▸ Goal: Print the lines of the data, starting with the first, up to and including the line where "from mathutils.geometry import" appears.
━━━ Information supplied ━━━
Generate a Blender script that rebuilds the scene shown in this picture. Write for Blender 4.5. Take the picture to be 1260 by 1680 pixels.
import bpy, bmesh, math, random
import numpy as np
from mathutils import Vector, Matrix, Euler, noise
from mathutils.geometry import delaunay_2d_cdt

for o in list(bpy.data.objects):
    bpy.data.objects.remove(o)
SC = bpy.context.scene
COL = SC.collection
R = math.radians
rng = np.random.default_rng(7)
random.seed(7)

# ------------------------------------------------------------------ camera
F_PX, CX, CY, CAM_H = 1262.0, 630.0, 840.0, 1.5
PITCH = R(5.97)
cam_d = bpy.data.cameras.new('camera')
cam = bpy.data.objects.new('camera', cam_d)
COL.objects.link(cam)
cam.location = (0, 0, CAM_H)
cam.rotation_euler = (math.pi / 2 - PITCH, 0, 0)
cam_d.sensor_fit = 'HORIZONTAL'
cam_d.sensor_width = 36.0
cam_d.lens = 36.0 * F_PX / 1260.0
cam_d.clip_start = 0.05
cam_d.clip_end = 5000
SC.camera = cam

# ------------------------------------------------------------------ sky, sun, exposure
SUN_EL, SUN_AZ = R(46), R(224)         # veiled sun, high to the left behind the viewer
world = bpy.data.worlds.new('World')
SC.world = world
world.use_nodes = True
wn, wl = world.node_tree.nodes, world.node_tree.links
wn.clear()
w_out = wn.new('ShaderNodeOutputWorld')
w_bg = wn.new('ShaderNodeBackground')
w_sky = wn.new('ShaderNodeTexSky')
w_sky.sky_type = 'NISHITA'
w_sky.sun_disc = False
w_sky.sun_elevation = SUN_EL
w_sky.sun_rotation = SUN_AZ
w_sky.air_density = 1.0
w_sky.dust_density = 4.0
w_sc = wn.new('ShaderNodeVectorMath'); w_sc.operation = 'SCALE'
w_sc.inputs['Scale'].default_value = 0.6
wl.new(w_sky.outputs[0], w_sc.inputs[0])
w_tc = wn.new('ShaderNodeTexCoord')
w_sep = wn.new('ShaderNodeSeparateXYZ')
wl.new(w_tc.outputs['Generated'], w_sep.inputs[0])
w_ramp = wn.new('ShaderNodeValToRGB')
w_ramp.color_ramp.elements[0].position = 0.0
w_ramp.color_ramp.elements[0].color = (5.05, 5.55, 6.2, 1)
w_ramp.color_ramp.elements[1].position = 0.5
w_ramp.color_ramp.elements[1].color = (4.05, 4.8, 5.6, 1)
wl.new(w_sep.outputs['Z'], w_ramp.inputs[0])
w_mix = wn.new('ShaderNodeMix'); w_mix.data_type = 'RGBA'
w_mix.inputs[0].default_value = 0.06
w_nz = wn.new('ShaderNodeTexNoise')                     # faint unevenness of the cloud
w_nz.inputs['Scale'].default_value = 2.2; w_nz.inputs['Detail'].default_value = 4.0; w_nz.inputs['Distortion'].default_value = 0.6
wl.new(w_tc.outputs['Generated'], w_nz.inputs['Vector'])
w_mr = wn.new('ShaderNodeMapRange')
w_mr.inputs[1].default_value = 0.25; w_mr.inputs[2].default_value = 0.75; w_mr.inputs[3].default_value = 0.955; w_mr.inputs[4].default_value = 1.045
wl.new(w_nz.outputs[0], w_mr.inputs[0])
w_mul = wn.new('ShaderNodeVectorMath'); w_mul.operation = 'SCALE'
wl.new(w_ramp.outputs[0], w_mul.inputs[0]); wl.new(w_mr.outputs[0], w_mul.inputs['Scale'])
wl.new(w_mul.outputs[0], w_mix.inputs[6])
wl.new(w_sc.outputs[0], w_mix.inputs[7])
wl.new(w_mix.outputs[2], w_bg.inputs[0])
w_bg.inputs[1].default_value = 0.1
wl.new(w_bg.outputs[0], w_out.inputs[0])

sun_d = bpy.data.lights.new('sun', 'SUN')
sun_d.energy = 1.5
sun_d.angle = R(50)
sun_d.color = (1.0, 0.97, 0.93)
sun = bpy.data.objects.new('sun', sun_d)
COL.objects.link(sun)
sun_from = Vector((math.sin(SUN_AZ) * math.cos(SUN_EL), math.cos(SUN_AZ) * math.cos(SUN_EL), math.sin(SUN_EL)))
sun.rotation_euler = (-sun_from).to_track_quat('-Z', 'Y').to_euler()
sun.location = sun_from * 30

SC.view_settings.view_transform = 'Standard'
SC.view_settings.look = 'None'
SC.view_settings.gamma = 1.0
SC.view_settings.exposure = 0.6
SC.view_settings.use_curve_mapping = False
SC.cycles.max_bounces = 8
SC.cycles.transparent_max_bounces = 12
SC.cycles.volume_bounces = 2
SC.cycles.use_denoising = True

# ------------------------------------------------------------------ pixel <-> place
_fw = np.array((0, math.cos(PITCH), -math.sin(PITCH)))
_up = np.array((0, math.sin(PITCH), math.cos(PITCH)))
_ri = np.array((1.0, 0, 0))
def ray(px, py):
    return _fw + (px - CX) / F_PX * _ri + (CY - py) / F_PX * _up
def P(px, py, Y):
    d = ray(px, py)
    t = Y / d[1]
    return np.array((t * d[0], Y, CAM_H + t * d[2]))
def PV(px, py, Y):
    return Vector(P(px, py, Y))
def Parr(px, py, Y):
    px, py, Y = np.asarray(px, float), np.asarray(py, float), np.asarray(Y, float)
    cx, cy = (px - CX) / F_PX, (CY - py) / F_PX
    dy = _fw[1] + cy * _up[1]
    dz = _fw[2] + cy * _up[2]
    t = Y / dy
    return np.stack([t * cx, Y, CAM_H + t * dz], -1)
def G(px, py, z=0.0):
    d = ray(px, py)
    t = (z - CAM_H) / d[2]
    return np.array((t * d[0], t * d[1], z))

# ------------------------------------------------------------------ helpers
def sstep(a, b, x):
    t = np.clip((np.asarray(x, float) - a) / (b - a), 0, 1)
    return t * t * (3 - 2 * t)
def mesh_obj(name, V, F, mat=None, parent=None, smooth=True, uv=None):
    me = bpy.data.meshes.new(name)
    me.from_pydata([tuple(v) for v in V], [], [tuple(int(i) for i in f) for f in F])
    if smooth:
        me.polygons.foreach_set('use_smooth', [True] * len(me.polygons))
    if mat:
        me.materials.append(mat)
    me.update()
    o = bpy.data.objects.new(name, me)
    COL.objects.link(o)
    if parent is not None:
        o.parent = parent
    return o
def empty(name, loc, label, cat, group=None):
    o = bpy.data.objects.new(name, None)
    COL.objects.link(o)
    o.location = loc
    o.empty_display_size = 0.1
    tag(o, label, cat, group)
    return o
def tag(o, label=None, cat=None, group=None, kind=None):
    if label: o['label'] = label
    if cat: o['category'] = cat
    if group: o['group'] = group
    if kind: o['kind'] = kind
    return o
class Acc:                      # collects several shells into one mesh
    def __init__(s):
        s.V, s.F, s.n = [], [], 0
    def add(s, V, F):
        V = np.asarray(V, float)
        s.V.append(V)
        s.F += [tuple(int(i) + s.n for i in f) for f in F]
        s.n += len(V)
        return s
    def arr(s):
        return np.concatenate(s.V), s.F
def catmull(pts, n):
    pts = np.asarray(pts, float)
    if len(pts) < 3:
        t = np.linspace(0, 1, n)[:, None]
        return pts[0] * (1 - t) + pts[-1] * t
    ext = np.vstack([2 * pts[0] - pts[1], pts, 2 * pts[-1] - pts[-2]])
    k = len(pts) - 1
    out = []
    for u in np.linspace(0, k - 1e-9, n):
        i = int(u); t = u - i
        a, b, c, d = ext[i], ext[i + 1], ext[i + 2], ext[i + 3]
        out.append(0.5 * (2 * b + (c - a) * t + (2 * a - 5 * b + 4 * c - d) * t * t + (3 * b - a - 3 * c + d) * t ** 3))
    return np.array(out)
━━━
▸ Reply:
Generate a Blender script that rebuilds the scene shown in this picture. Write for Blender 4.5. Take the picture to be 1260 by 1680 pixels.
import bpy, bmesh, math, random
import numpy as np
from mathutils import Vector, Matrix, Euler, noise
from mathutils.geometry import delaunay_2d_cdt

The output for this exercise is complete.